-- START EXTRACTED MATERIAL --

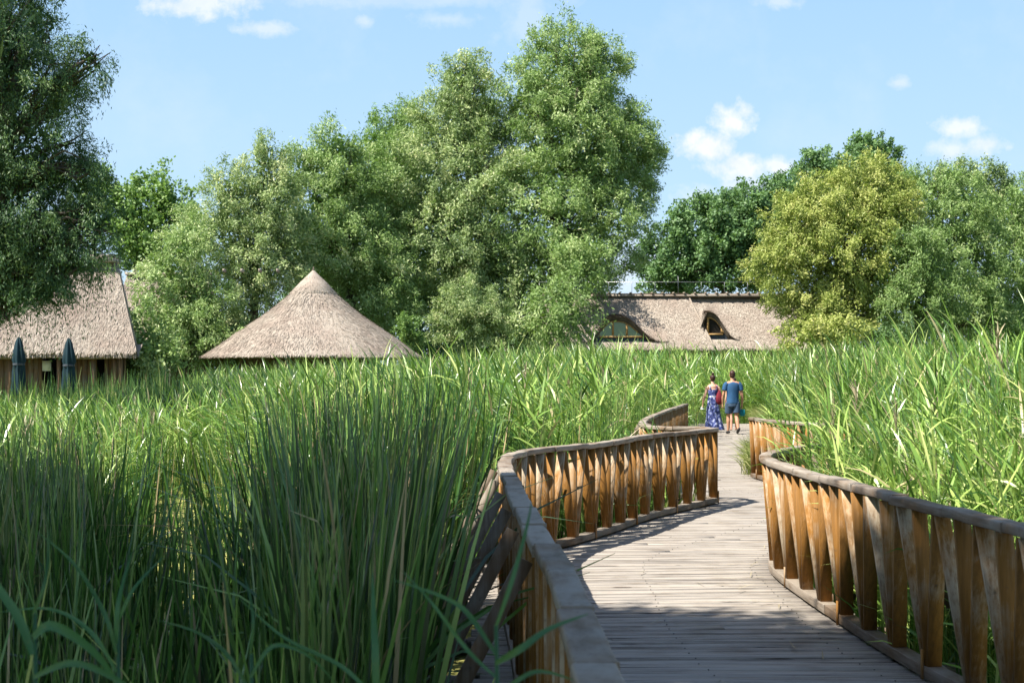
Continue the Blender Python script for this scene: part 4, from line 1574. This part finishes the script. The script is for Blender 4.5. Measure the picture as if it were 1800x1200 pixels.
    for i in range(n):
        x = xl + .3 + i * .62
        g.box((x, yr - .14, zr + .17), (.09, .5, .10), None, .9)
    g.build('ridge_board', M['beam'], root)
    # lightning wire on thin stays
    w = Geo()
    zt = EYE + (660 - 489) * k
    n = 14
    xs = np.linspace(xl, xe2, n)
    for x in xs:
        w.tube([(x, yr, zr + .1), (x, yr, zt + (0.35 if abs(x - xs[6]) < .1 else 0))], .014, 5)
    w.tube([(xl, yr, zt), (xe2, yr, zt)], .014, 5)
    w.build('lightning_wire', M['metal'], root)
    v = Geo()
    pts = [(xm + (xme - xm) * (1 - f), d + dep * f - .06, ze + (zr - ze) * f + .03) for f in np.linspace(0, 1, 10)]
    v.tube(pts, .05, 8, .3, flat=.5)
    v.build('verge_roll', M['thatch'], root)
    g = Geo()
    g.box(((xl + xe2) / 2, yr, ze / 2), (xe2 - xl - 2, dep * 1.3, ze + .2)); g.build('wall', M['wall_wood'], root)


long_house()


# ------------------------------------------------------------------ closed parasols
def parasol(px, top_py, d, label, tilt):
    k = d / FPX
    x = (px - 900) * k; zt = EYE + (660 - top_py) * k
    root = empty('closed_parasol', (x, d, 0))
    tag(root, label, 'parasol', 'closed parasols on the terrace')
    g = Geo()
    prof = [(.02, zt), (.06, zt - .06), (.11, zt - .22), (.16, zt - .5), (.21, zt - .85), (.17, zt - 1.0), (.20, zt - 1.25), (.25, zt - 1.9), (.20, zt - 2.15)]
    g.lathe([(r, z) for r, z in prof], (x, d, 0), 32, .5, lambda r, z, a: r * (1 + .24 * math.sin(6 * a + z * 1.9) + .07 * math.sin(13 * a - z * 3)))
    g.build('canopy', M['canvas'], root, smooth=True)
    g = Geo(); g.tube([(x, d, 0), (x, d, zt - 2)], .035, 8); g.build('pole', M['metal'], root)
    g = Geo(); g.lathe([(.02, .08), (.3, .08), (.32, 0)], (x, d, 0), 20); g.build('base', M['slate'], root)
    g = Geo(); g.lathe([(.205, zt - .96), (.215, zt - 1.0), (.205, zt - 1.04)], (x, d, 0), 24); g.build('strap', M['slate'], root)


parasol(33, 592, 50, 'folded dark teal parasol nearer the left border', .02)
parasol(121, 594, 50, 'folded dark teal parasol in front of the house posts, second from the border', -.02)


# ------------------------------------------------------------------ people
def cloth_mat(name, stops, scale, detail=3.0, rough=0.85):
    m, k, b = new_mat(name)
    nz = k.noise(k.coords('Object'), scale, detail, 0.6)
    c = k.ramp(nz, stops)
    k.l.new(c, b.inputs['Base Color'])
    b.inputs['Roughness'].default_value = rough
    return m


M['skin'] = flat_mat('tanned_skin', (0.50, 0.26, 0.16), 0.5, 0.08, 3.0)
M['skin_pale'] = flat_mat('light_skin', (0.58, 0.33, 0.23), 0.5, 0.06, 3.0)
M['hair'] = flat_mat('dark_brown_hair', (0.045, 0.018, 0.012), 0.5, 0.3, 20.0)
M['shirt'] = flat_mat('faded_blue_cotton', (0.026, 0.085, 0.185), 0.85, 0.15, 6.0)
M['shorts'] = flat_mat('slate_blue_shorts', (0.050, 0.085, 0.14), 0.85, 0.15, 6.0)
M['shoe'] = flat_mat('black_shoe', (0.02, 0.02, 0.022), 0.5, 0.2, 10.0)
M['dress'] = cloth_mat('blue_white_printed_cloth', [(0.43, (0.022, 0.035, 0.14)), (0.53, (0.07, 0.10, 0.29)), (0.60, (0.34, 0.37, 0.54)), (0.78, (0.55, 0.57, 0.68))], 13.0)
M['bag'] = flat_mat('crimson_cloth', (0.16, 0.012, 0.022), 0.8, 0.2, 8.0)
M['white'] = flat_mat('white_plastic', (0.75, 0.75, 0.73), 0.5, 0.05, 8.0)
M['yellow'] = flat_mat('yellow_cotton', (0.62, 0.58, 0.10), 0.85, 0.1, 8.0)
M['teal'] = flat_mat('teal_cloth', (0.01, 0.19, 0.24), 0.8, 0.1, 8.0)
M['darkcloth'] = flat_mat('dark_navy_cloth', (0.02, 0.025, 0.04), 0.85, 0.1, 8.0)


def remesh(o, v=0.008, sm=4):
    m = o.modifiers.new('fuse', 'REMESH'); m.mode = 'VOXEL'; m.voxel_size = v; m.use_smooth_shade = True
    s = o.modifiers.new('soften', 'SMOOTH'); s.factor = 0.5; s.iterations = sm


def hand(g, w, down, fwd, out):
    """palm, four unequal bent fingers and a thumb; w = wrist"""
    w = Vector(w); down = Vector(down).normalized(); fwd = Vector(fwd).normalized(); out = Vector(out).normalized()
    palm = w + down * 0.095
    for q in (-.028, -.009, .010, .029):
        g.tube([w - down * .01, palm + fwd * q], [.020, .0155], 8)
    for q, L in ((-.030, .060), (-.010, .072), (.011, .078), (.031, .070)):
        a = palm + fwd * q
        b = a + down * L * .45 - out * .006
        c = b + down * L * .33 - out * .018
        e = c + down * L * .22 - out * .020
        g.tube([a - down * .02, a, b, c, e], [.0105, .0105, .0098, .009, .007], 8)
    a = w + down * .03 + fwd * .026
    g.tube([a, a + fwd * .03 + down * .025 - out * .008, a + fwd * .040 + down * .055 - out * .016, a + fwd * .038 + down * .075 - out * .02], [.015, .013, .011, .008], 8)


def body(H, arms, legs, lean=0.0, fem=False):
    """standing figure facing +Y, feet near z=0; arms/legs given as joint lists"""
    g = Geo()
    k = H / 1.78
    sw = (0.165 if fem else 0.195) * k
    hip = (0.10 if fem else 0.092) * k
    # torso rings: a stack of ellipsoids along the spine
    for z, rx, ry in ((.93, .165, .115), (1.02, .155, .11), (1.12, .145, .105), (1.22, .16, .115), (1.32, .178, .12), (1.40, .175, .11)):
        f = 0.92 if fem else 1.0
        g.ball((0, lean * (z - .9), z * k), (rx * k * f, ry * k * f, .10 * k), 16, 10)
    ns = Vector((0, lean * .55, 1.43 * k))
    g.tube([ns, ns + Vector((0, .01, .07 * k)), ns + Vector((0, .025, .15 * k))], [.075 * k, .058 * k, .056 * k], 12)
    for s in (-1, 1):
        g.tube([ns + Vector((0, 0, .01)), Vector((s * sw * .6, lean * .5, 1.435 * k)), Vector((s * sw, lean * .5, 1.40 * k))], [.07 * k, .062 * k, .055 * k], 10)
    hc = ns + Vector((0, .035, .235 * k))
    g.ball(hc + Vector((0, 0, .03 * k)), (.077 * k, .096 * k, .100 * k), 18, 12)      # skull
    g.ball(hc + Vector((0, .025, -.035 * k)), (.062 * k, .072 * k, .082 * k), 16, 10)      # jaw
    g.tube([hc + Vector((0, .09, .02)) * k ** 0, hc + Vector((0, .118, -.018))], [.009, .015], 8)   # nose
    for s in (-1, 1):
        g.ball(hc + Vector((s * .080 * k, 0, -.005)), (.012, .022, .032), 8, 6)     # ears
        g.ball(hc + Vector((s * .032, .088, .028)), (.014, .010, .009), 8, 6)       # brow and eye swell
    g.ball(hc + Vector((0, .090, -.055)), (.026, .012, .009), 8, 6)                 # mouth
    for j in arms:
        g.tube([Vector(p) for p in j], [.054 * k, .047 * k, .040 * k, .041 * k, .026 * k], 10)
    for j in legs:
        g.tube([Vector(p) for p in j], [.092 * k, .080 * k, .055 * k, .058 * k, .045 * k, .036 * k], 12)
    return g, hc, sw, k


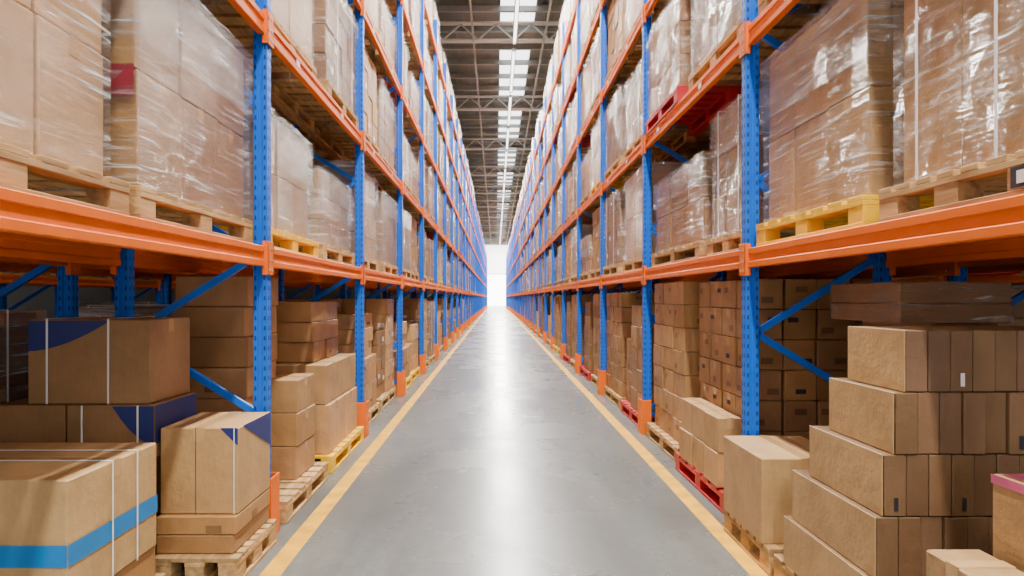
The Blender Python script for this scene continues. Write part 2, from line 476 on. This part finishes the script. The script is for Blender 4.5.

-- END EXTRACTED MATERIAL --

TASK PROMPT: Leave the pictures out and repeat exactly the lines from the beginning of the records to the line bearing "g = Geo(); g.lathe([(.205, zt", both ends counted.

RESPONSE TO THIS EXERCISE:
Continue the Blender Python script for this scene: part 4, from line 1574. This part finishes the script. The script is for Blender 4.5. Measure the picture as if it were 1800x1200 pixels.
    for i in range(n):
        x = xl + .3 + i * .62
        g.box((x, yr - .14, zr + .17), (.09, .5, .10), None, .9)
    g.build('ridge_board', M['beam'], root)
    # lightning wire on thin stays
    w = Geo()
    zt = EYE + (660 - 489) * k
    n = 14
    xs = np.linspace(xl, xe2, n)
    for x in xs:
        w.tube([(x, yr, zr + .1), (x, yr, zt + (0.35 if abs(x - xs[6]) < .1 else 0))], .014, 5)
    w.tube([(xl, yr, zt), (xe2, yr, zt)], .014, 5)
    w.build('lightning_wire', M['metal'], root)
    v = Geo()
    pts = [(xm + (xme - xm) * (1 - f), d + dep * f - .06, ze + (zr - ze) * f + .03) for f in np.linspace(0, 1, 10)]
    v.tube(pts, .05, 8, .3, flat=.5)
    v.build('verge_roll', M['thatch'], root)
    g = Geo()
    g.box(((xl + xe2) / 2, yr, ze / 2), (xe2 - xl - 2, dep * 1.3, ze + .2)); g.build('wall', M['wall_wood'], root)


long_house()


# ------------------------------------------------------------------ closed parasols
def parasol(px, top_py, d, label, tilt):
    k = d / FPX
    x = (px - 900) * k; zt = EYE + (660 - top_py) * k
    root = empty('closed_parasol', (x, d, 0))
    tag(root, label, 'parasol', 'closed parasols on the terrace')
    g = Geo()
    prof = [(.02, zt), (.06, zt - .06), (.11, zt - .22), (.16, zt - .5), (.21, zt - .85), (.17, zt - 1.0), (.20, zt - 1.25), (.25, zt - 1.9), (.20, zt - 2.15)]
    g.lathe([(r, z) for r, z in prof], (x, d, 0), 32, .5, lambda r, z, a: r * (1 + .24 * math.sin(6 * a + z * 1.9) + .07 * math.sin(13 * a - z * 3)))
    g.build('canopy', M['canvas'], root, smooth=True)
    g = Geo(); g.tube([(x, d, 0), (x, d, zt - 2)], .035, 8); g.build('pole', M['metal'], root)
    g = Geo(); g.lathe([(.02, .08), (.3, .08), (.32, 0)], (x, d, 0), 20); g.build('base', M['slate'], root)
    g = Geo(); g.lathe([(.205, zt - .96), (.215, zt - 1.0), (.205, zt - 1.04)], (x, d, 0), 24); g.build('strap', M['slate'], root)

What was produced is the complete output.